The UK Cabinet Office is widely reported as intending to scrap huge numbers of government ‘official’ websites, as part of the stringency measures following on from last week’s emergency budget.
In a move that will mean significant job losses among civil servants, not only will websites be shut down, but remaining sites are expected to cut budgets in half. That will mean that many external tech companies will lose out on potential or existing business (depending on contract details). The coalition is looking to the private sector to take up the slack on civil service job losses. Hardly likely when much of the private sector is predicated against government tendering.
I have no argument with looking at the cost of resourcing these facilities, but also to look at redistributing expertise within government departments. No-one could argue that a cost per visit analysis will throw up spanners – e.g., the Guardian Tech blog quotes a government report that one site costs £11.78 per visit (uktradeinvest.gov.uk). The body disputes this, saying that this related to an old site, and they’ve installed a new, more cost-efficient website.

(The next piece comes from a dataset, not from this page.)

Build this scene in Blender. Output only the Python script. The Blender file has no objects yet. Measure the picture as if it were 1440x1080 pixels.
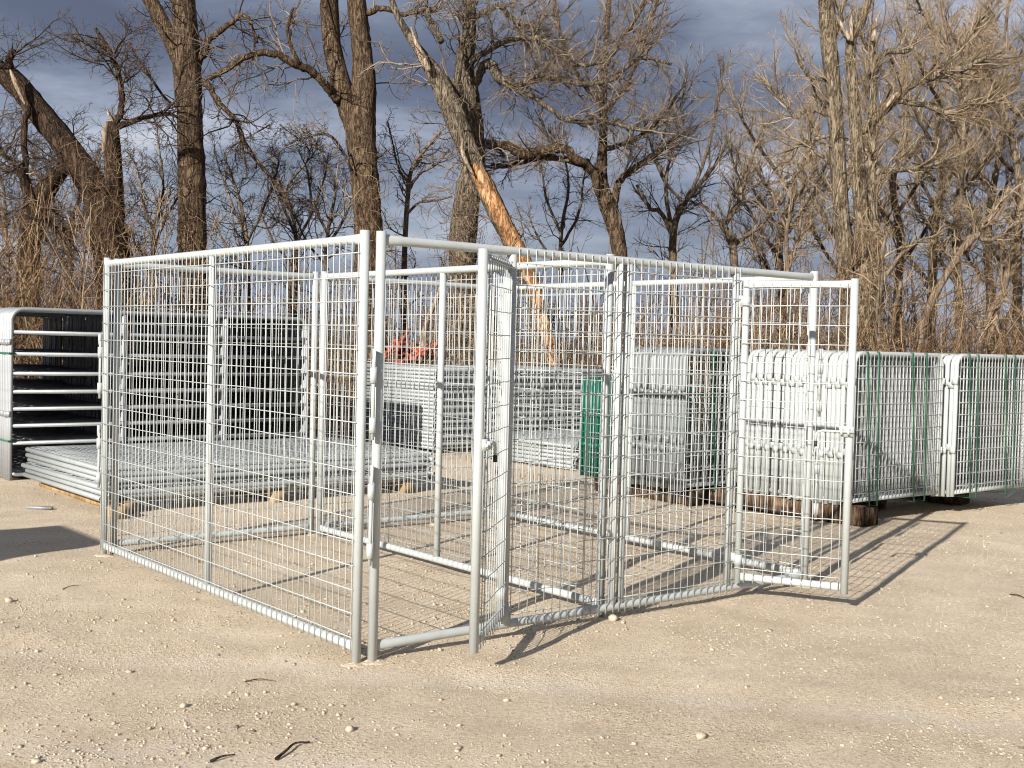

As with any government, you’ve got to look at the fine print viz. the Coalition’s claim of issuing a ‘Progressive Budget’, versus the (independent) IFS analysis of the detail as ‘regressive’, because of a disproportionate impact on the poor. There is no doubt that there have been eye-watering amounts spent on Government IT contracts over the last decade (see the UK’s NHS technology spend, for example). However, this is baby and bathwater time: be careful that useful IT resources like DirectGov and single department websites don’t get lost in a sea of self-righteous slashing. Websites might seem virtual, but there’s real people behind the technology, and real needs being served by websites.